● Information provided
___
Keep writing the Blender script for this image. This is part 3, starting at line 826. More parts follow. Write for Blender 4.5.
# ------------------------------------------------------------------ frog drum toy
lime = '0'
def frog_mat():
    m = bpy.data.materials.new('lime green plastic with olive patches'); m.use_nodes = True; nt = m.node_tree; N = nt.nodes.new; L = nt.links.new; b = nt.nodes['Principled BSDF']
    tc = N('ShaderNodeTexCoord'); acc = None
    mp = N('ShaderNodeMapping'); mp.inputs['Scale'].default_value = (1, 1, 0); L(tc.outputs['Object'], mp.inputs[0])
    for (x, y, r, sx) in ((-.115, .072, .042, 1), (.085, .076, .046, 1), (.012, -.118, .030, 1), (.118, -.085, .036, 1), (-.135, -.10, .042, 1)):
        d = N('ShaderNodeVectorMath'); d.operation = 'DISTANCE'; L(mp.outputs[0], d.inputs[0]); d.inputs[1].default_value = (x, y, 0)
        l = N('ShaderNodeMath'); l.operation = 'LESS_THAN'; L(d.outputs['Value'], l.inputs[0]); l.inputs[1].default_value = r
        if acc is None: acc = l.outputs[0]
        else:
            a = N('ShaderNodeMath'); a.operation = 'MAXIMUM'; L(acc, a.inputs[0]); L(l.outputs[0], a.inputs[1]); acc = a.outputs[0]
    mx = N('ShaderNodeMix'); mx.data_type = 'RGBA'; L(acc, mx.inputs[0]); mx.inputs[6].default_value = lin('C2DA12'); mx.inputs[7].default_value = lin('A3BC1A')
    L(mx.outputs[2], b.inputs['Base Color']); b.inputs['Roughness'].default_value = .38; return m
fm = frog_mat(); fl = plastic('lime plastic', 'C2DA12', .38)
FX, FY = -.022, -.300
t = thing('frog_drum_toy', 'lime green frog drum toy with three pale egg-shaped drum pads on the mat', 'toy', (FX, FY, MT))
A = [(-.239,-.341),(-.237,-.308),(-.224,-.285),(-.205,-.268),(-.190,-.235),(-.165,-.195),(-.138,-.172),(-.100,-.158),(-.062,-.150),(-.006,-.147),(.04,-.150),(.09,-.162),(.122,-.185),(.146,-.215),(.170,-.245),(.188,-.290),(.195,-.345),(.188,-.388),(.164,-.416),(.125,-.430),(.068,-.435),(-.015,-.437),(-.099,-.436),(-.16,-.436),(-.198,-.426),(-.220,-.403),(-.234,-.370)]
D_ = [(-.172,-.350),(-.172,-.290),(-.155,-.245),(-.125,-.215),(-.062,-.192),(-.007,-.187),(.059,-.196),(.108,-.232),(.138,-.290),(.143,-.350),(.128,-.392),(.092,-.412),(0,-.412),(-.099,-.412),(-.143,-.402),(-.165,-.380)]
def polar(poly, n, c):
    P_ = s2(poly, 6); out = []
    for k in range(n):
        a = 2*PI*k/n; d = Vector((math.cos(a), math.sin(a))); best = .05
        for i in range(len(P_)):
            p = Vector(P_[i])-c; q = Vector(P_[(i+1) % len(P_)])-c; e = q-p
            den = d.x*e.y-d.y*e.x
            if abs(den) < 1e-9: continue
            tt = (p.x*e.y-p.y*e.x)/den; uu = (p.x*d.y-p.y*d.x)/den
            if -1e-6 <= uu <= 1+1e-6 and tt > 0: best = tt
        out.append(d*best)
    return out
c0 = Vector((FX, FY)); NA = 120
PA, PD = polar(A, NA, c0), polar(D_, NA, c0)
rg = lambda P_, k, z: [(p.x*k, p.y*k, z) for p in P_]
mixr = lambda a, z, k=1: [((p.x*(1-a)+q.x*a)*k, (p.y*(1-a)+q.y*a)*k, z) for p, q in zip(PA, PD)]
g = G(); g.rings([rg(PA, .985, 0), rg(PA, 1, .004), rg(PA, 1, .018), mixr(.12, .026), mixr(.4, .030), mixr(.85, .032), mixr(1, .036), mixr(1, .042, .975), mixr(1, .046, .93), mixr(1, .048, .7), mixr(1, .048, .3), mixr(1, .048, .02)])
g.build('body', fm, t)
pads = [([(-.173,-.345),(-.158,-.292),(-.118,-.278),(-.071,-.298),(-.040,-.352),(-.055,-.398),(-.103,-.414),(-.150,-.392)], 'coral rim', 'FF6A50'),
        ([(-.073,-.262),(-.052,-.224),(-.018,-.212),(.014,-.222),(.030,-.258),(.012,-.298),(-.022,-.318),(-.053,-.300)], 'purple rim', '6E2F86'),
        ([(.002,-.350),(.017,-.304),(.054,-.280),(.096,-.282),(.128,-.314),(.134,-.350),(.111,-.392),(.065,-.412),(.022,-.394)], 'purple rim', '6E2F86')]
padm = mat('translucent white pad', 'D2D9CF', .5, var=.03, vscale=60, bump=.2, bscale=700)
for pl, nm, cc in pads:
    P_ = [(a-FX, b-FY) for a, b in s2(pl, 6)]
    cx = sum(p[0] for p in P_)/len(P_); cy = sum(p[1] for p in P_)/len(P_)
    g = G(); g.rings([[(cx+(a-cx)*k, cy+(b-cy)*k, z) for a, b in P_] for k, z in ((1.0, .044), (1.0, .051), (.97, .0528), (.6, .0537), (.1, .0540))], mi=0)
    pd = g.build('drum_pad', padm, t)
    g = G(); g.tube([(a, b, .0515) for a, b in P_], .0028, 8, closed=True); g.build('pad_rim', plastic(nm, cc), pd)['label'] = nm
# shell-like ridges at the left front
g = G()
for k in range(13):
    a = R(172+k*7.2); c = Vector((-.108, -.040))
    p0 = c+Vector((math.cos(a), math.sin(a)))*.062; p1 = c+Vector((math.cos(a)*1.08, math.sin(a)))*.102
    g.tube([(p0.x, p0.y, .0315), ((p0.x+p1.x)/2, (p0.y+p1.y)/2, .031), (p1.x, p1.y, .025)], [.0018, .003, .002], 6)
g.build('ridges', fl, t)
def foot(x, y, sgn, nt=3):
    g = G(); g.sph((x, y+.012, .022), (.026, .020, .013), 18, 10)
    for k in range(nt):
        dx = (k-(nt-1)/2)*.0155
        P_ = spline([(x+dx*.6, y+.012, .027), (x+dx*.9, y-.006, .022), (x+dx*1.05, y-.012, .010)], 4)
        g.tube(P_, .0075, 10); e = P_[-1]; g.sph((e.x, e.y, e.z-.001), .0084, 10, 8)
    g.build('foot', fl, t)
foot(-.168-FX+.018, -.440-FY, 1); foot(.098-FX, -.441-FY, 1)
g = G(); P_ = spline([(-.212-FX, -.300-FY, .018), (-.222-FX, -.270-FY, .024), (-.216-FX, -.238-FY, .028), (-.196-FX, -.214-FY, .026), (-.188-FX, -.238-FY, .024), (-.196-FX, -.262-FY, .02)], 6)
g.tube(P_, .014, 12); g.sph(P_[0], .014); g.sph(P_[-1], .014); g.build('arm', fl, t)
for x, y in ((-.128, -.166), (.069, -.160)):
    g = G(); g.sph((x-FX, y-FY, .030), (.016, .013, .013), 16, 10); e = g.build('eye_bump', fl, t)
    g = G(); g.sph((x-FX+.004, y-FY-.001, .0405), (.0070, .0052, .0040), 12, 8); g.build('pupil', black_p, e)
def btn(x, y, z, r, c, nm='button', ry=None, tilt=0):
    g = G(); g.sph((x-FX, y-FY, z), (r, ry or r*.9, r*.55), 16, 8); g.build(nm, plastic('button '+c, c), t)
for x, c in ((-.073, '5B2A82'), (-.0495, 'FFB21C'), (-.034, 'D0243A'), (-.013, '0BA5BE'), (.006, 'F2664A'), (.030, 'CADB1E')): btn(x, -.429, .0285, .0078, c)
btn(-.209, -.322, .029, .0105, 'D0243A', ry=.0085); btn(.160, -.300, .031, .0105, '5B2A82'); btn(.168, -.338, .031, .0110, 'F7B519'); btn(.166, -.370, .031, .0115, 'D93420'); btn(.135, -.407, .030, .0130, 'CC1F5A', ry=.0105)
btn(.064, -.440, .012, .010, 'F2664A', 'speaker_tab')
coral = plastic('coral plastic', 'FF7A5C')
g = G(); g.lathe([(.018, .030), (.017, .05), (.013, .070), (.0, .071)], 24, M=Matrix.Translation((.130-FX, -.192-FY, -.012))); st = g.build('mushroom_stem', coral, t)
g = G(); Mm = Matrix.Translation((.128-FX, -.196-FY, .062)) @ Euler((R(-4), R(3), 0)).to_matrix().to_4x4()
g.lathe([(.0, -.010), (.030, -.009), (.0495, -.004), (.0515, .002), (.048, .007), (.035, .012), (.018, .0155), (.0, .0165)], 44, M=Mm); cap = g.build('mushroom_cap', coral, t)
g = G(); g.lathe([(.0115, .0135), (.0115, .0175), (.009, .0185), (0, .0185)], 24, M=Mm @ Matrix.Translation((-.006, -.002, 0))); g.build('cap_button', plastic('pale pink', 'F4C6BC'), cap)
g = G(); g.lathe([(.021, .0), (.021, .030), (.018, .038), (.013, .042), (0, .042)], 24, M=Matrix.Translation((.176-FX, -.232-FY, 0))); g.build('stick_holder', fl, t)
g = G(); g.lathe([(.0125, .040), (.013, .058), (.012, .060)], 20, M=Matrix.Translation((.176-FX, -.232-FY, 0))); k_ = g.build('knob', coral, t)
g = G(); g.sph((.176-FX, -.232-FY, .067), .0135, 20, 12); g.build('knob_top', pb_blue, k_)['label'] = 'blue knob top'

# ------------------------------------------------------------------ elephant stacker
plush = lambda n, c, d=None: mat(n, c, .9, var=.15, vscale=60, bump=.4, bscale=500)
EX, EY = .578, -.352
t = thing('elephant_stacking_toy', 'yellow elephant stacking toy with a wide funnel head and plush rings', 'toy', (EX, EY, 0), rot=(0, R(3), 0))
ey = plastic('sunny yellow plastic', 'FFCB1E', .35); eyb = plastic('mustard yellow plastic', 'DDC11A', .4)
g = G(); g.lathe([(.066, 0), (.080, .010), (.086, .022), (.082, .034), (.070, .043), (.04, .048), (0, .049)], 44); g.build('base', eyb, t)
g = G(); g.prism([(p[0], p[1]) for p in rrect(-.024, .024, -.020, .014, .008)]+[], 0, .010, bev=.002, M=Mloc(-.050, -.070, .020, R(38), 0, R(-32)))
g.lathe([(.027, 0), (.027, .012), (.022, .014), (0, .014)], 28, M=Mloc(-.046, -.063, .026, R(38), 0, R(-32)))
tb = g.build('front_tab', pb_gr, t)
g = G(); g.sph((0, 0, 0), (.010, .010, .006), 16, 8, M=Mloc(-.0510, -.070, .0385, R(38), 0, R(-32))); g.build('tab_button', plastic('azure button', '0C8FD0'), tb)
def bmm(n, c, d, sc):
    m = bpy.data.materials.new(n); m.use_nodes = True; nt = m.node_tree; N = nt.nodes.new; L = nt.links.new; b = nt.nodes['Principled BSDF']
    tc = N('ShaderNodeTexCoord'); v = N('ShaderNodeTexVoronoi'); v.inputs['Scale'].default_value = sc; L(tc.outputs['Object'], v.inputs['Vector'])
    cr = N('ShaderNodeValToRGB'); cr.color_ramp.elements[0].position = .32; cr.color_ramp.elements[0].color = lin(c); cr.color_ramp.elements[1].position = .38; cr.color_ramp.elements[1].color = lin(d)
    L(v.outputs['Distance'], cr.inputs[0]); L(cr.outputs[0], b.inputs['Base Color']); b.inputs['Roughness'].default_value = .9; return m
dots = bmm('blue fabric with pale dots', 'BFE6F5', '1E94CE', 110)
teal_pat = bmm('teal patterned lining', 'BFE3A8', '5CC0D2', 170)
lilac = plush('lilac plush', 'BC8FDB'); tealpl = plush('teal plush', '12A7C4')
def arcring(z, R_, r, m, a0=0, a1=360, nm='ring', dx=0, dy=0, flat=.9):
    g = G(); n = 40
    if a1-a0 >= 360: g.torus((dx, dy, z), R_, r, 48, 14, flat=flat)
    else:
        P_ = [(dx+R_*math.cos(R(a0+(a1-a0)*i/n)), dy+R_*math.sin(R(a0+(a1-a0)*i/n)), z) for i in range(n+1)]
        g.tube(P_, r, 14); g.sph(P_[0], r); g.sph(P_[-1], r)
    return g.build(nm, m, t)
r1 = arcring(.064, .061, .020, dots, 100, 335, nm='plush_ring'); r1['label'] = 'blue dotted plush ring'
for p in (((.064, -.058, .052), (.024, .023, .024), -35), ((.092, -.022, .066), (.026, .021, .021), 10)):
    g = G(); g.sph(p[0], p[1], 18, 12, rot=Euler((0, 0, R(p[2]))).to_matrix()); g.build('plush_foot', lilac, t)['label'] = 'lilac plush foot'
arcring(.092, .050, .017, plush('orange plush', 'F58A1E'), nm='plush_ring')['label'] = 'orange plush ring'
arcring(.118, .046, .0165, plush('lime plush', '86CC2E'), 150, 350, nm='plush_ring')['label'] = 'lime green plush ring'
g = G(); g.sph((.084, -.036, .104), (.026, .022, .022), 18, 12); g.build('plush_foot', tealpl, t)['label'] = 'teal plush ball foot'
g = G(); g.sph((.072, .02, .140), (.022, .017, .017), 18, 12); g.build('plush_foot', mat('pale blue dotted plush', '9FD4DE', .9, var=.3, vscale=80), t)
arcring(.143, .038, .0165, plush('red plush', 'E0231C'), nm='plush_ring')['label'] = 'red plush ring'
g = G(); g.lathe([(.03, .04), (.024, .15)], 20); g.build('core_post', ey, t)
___
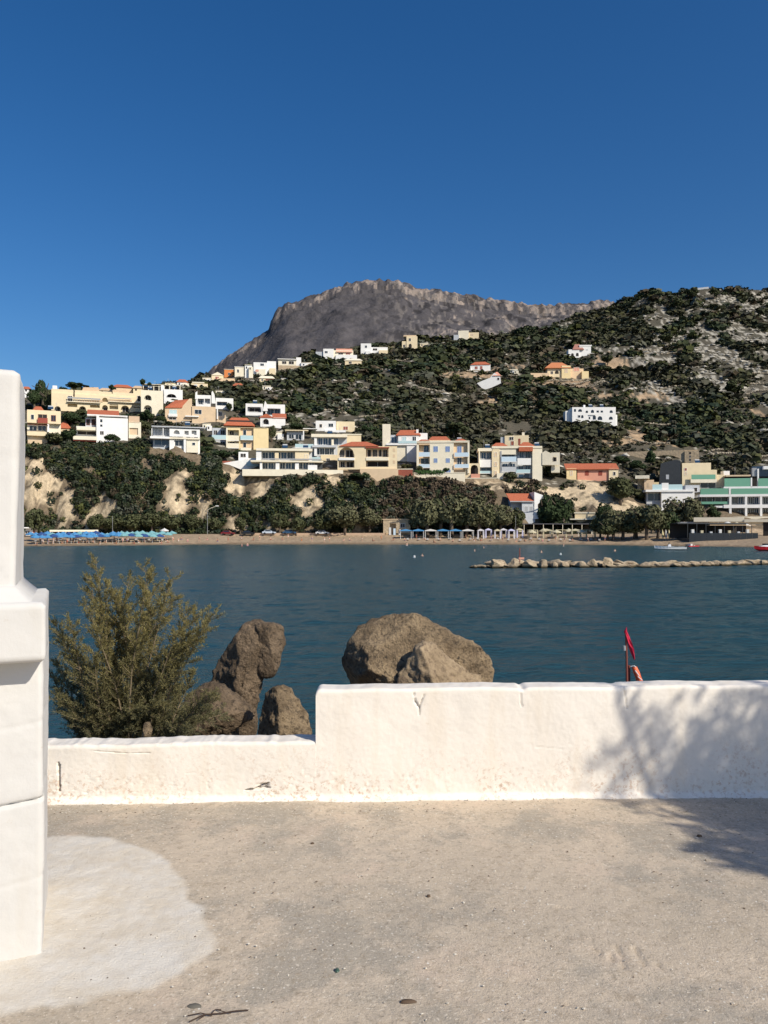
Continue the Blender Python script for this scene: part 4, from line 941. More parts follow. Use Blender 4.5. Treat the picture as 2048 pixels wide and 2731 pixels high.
___
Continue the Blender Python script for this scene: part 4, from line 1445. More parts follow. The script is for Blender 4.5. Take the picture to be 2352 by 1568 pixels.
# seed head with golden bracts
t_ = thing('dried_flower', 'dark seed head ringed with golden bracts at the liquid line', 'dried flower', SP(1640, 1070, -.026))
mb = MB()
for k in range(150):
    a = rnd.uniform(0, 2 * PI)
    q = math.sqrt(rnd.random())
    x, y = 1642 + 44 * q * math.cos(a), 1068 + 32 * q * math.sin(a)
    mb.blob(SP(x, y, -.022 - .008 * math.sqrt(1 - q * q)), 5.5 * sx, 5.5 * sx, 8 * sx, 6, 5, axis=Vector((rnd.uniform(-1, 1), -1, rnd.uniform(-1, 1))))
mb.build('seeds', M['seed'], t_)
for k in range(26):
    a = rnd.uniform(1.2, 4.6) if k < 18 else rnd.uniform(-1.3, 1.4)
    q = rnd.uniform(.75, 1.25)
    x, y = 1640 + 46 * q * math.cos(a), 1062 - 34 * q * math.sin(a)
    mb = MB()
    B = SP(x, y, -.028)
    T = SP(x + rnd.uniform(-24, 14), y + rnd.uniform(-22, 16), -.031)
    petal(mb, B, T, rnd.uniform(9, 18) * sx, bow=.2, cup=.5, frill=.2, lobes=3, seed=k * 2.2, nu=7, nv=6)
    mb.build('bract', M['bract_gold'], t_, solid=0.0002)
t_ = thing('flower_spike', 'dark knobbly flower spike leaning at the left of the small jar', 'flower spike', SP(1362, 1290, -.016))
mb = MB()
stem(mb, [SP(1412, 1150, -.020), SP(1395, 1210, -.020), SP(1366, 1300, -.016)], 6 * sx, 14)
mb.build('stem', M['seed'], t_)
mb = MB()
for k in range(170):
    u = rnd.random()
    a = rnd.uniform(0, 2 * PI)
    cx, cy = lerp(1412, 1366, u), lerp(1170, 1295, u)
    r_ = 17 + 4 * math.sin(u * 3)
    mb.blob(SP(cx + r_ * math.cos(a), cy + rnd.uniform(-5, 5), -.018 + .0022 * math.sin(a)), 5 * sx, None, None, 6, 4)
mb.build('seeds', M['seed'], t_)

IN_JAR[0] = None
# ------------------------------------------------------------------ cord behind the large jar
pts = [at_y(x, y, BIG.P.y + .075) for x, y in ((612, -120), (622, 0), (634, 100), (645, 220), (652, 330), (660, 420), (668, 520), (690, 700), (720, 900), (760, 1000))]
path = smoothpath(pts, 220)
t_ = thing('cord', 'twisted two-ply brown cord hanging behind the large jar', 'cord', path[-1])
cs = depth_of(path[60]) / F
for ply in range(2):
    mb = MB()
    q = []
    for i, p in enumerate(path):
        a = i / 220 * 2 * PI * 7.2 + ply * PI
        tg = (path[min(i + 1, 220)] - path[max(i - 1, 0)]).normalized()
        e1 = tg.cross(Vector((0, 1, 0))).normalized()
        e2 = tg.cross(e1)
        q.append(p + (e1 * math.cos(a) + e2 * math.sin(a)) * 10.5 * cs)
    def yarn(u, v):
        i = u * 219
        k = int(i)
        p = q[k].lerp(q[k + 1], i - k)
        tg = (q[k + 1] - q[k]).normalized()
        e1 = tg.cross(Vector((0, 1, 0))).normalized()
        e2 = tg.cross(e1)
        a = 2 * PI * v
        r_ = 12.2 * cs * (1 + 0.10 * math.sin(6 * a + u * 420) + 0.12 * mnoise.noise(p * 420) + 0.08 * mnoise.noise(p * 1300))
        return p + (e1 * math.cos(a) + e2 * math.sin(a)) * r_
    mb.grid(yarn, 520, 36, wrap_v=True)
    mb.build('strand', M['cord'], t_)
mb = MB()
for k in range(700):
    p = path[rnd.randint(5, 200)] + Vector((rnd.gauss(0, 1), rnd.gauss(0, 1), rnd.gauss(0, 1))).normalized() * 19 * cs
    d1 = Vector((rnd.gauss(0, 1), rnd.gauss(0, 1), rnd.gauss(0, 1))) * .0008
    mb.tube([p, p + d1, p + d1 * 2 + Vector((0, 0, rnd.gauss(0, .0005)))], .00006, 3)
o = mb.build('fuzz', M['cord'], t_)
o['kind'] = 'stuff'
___
● Task brief
Lines holding the word "part" should be counted across the entries; state only how many there are.

● Result for this task
3